I imagine there are people who see things like that and just forget about it. It’s the same reason people ignore a strange blotch on their skin or a lump in their breast. Seeing things that aren’t supposed to happen is pretty much the check engine light of the brain, and as someone who’s worked in a mental ward or two, I can vouch for those being the scariest of all afflictions. Although I (and anyone who works with me) can’t completely vouch for my own sanity, my lack of hallucinations in the years since has allowed me some measure of comfort. On the other hand, I can see people putting it out of their mind because of what it might mean if it actually did happen. There’s a reason Alfred Hitchcock once said the scariest image in any horror film is that of a closed door; the rationale being that nothing is more terrifying than what we imagine lurking on the other side of it. That table didn’t just jump on its own. As I said, something slammed into it, something very much like a fist. Barring the possibility of an earthquake localized to the spot directly underneath my brother’s coffee table in Southie occurring, well, it damn well could have been anything.

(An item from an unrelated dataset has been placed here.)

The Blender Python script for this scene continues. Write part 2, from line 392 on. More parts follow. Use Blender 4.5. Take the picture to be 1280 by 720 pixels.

As for myself, I haven’t put the episode out of my mind (clearly), but jobs, bills, relationships, responsibilities and other demands of everyday life inevitably overshadow that weird thing I saw that time. The enormity of it hits me every so often though, usually in the bathroom. I’ve never been into meditation, and I don’t pray as much as I used to, so I have to admit that’s where my quiet moments of reflection tend to happen these days. When I do think about it, the thought usually starts with, “Holy shit, that happened. That actually happened.”
That other thing I mentioned earlier is something I am less sure happened. In fact, I rather hope it didn’t. Nevertheless, I’ll tell the tale because it shares a thing or two in common with the table story.
So it’s several years earlier, about 2008. I’m still living at home, in the attic, and am working on the horror screenplay that will become my very first Camp Redblood material. This particular script involves a subject this Catholic boy has long been interested in, the demonic. Many reasonable people will tell you that while they don’t believe in such things, they also don’t mess with it. A wise policy to be sure, one I’d be smart to adopt.
In the course of writing this tale, I’ve researched dozens of legends of demons from the Bible and the ancient world. Anyone who’s looked into demonology from a Catholic perspective knows that the identities of these mythological entities are of great significance. The first thing an exorcist demands of an “unclean spirit” according to The Roman Ritual is its name, followed by the date and hour of its departure. As I write my screenplay, I have a sheet of printer paper with half a dozen demon names scribbled on it right beside my computer.
I close down for the night and head to bed. It’s a summer night and the attic is hot. Lacking an air conditioner, I turn on the fan. I lie down and drift to sleep. Some time later I waken. Not all the way, but enough that I open my eyes a little. Somewhere on the dark carpet I spot a small white rectangle, a sheet of paper. Suddenly the paper jerks up, as if someone had flicked the center of it with their finger from beneath. I give the paper a good long look, but the tide of sleep pulls me back in. I wake up the following morning to find the sheet of paper on the floor where I’d seen it. I pick it up and, sure enough, it’s the paper with all those demon names on it. I crumple the paper and hurry downstairs.
Clearly there are plenty of explanations on this one. I was asleep. I was dreaming. It actually happened, but the paper was merely caught in the draft of the fan. The possibilities are endless. A few things still stick in my craw, however. When I went to bed, the paper wasn’t on the floor. It was on a desk that was behind the fan and around a corner. Still, a breeze from another window could have given it a lift. Another thing is the way the paper snapped upwards when it was on the floor. That sound you hear when you flick a sheet of paper with your finger is the sound I heard, not the gentle sound of a paper being lifted by a draft.
The court of my brain ruled that one a dream. Later on, after I saw the table jump, I thought of that sheet of paper again though. The similarities between the two weren’t enough to change the ruling on the paper incident, but I gotta tell ya, it hasn’t done much for my sleeping habits.
P.S. I had hoped to save this tale until it was a little closer to Christmas. Telling ghost stories on Christmas Eve is a very old tradition that has been mostly forgotten or ignored in favor of Halloween.